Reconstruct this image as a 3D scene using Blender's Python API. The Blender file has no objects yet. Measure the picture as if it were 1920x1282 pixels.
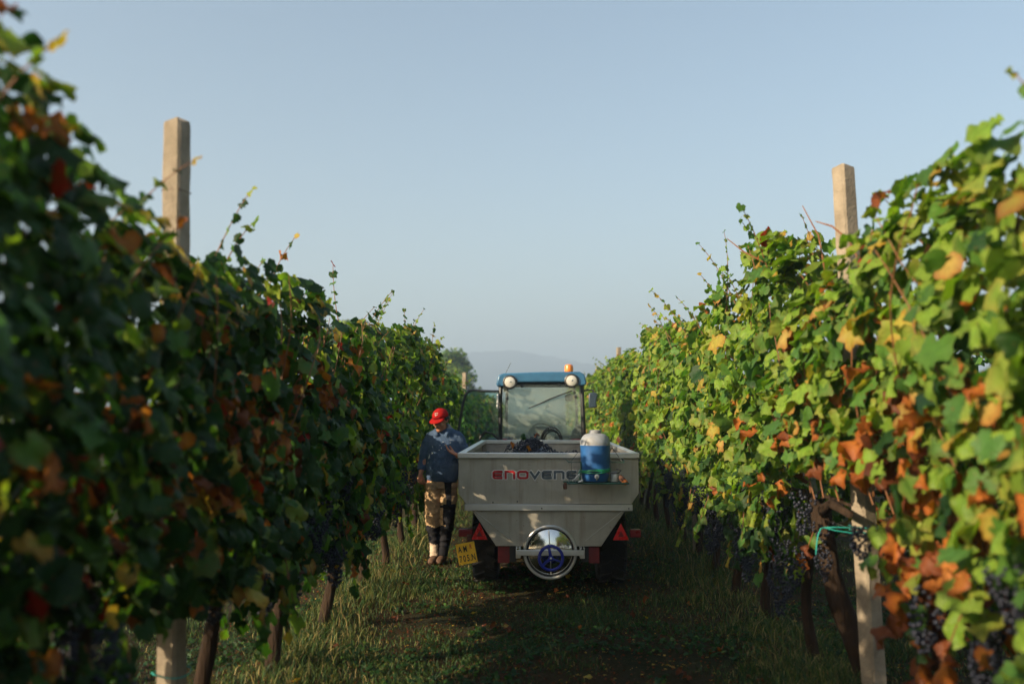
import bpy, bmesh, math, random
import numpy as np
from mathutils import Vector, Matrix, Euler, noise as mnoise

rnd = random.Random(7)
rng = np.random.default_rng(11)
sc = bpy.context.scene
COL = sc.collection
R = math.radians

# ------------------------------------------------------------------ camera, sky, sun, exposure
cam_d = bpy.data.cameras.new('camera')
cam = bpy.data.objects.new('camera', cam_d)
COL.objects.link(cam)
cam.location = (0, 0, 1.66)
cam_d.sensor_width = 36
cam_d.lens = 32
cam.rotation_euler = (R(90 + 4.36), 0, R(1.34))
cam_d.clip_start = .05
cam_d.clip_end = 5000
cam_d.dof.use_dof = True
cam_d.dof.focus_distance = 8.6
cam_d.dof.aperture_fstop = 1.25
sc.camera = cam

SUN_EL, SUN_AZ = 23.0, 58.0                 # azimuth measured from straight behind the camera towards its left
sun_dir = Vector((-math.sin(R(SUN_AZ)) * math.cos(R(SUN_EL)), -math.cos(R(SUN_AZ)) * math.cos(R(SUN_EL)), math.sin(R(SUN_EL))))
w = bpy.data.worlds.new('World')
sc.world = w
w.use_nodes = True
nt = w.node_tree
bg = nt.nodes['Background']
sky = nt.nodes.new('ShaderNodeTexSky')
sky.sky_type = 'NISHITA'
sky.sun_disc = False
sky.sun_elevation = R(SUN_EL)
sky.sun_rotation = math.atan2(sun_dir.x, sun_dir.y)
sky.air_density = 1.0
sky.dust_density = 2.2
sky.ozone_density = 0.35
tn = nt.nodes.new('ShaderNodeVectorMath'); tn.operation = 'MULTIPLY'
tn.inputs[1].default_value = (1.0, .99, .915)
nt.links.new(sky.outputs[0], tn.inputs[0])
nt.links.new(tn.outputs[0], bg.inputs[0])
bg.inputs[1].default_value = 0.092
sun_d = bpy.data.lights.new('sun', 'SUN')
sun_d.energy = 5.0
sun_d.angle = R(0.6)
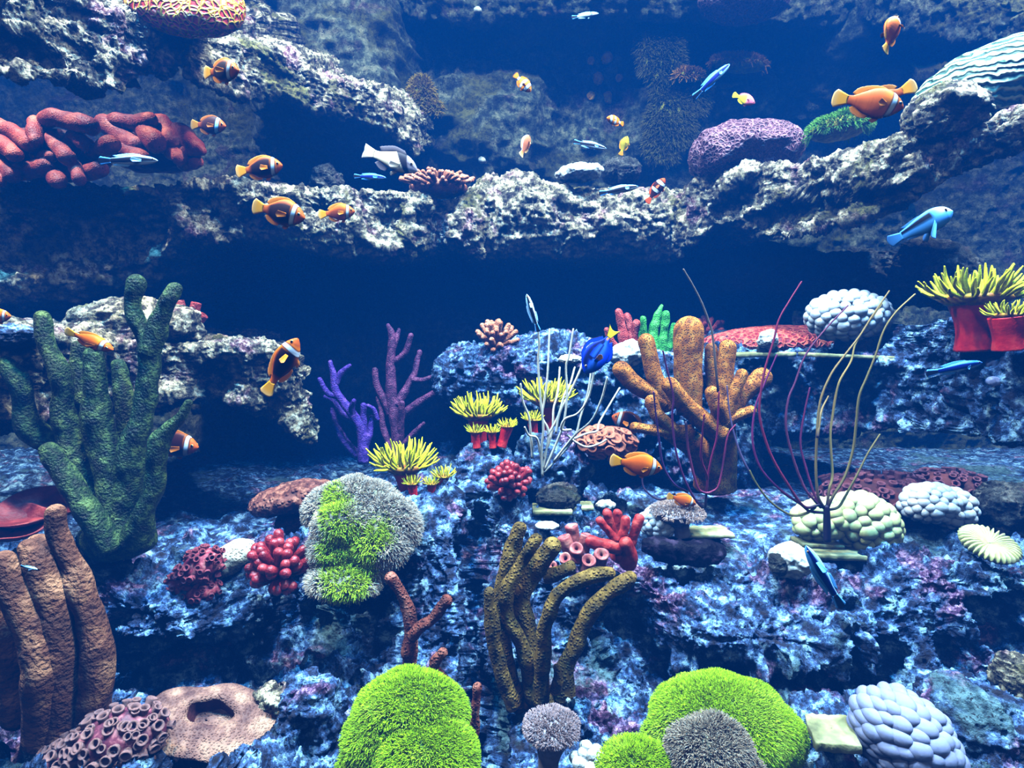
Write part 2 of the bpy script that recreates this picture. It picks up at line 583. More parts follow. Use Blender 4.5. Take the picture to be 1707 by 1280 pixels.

···

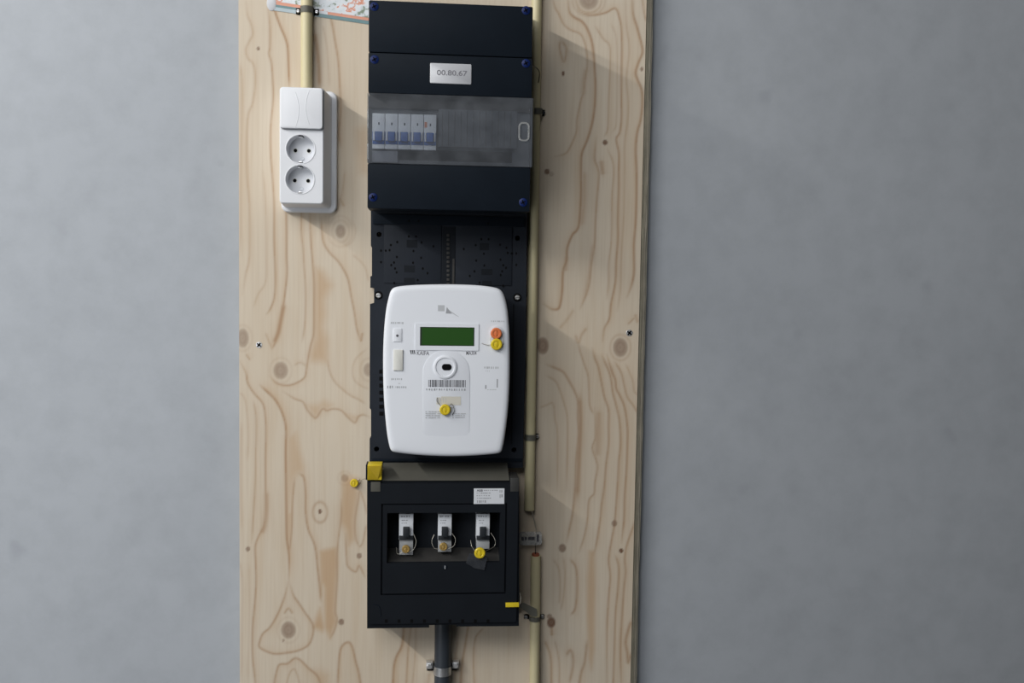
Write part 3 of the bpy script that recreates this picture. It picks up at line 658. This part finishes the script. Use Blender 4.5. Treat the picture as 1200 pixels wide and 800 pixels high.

···

▶ **What you need to do**: Reproduce the data above exactly, but only from the line containing "Reconstruct this image" through the line containing "sc.camera = cam"; skip the pictures.

▶ **Result for this task**:
Reconstruct this image as a 3D scene using Blender's Python API. The Blender file has no objects yet. Measure the picture as if it were 1920x1282 pixels.
import bpy, bmesh, math, random
import numpy as np
from mathutils import Vector, Matrix, Euler, noise as mnoise

rnd = random.Random(7)
rng = np.random.default_rng(11)
sc = bpy.context.scene
COL = sc.collection
R = math.radians

# ------------------------------------------------------------------ camera, sky, sun, exposure
cam_d = bpy.data.cameras.new('camera')
cam = bpy.data.objects.new('camera', cam_d)
COL.objects.link(cam)
cam.location = (0, 0, 1.66)
cam_d.sensor_width = 36
cam_d.lens = 32
cam.rotation_euler = (R(90 + 4.36), 0, R(1.34))
cam_d.clip_start = .05
cam_d.clip_end = 5000
cam_d.dof.use_dof = True
cam_d.dof.focus_distance = 8.6
cam_d.dof.aperture_fstop = 1.25
sc.camera = cam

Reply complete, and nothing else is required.